Skykomish E29 8 years ago
I agree Norman. Bring back the good old trailing log...haha. Another thing that can effect the paddle wheel is which side of the boat it is on and angle of heel as it is possible for it to be actually out of the "smooth" water and in the air filled spray/ foam of the waves on the upward side of the boat.
For the hassle alone I wouldn't bother, besides it is good for us to use our brains and calculate the speed manually and not rely on instruments.
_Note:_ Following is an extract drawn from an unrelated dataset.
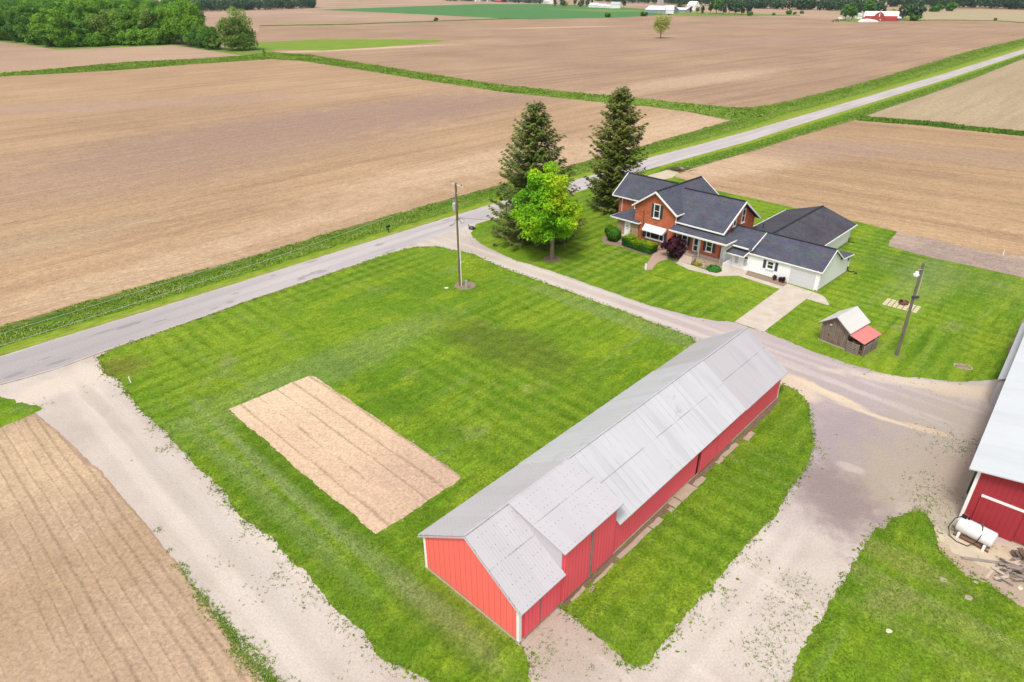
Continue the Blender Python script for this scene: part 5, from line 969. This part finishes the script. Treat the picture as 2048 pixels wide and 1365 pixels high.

The only real use the logged speed is is when you are on an extended trip away from site of land where you do need to be more aware of your speed / distance travelled to plot your position in case the GPS goes down
busy home [deleted] 8 years ago
Two years ago Ian bought a NASA log, WE fitted the new impeller
WE fitted the unit in the bulkhead (opposite and matching the depth sounder ) Looked good ,,, One problem . it dont B work and we cant calibrate it. Waste of cash ,,, Pay £20 on wbay for a trailing job like what I got 20 yrs ago and still working dead accurate
Skykomish E29 8 years ago
I paid a bit more for mine Ron, unfortunately it got soaked in a thunderstorm and hasn't worked since due to water ingress. But agree they are far more reliable
songeur2010 8 years ago
Well I got to say once cleaned it seems very accurate, measures down to 0.1 of a knot and seems to concur with the GPS (took it for a 6 hour sail just to be sure) It does come completely out of the water when healed right over so clearly doesn't work then. You do get to feel quite quickly what the boat speed is in spite of instruments but it is nice to tell the small differences, I'll stick with it for the time being and see how it goes.